How does the prize table work, you have to show back up Sunday for the results I assume?
 
I have 0 motivation to do anything right now. Haven't touched my pistol in close to two months. Not sure why, just a serious lack of motivation.

Damn bolt action rifles...
 
I have 0 motivation to do anything right now. Haven't touched my pistol in close to two months. Not sure why, just a serious lack of motivation.

Damn bolt action rifles...

They can be addictive. I went through a nra marksmanship program phase where all I could think about was getting my distinguished expert badge. I was averaging about 300 .22 rounds a week of controlled 5 shot groups. Then one day, a switch flipped halfway between expert and distinguished and I haven't shot that course of fire again in 8 months. My poor cz probably thinks I have abandoned it. You'll come back around to the pistol. Variety it's the spice of life. One day I'm gonna get out to an appleseed shoot.
 
I have 0 motivation to do anything right now. Haven't touched my pistol in close to two months. Not sure why, just a serious lack of motivation.

Damn bolt action rifles...

Sounds like classic burnout. Combination of two things: 1) you had built up expectations in your mind of how good you should be with a pistol and 2) you were spending time/money/energy on it and not seeing any progress.

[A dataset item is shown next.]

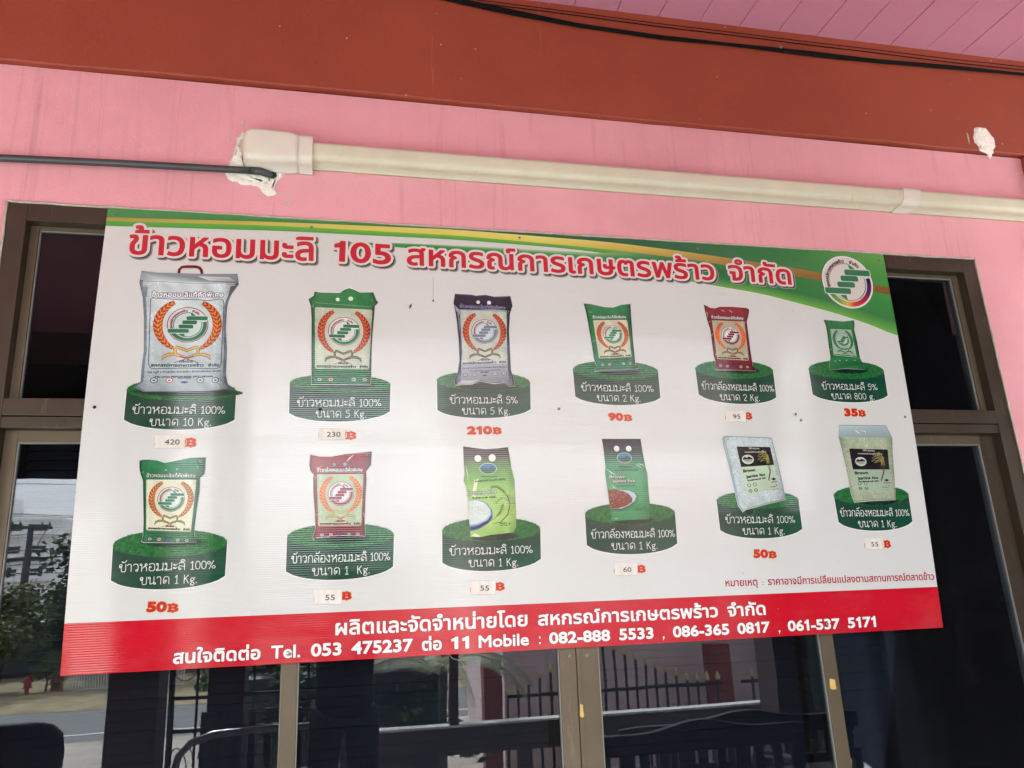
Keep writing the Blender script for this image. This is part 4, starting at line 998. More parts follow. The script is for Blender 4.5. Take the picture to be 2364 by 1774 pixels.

In bolt rifles, you don't have any expectations of yourself, and it's easy to make progress when you're just starting out at something.

Don't feel bad about taking a break from pistols. When you come back, it'll be with fresh eyes and you'll see what you were doing before more clearly and feel energized to fix it. The longer you wait, the bigger the gains will be when you come back. So enjoy the break.
 
Tick, Tock... Where did all the time go? It should be interesting shooting Single Stack in the NC Sectional for the first time. Area 6 was "interesting" to shoot Single Stack, so I hope to show improvement.

I can hear my revolver calling for me to bring it back out to matches, and after the NC Sectional I believe that I will... I never really planned to compete in a division other than Revolver and a little Production once in a while (aka rarely). With the low number of fellow revolver competitors I have encountered at sectional, area, and some local along with special matches it seemed necessary to have a secondary division ready to shoot in. It is not matches themselves that I have found to be issue, it is the atitudes towards Revolver Division. Not overall, mind you, but enough to be disheartening reference to the future of the division. I think that something serious must be wrong when Revolver shooters on the A, M, & GM levels are deciding not to shoot matches on a regular basis due to the current climate. Maybe it is different in other regions, but I have seen very little indication of that being so.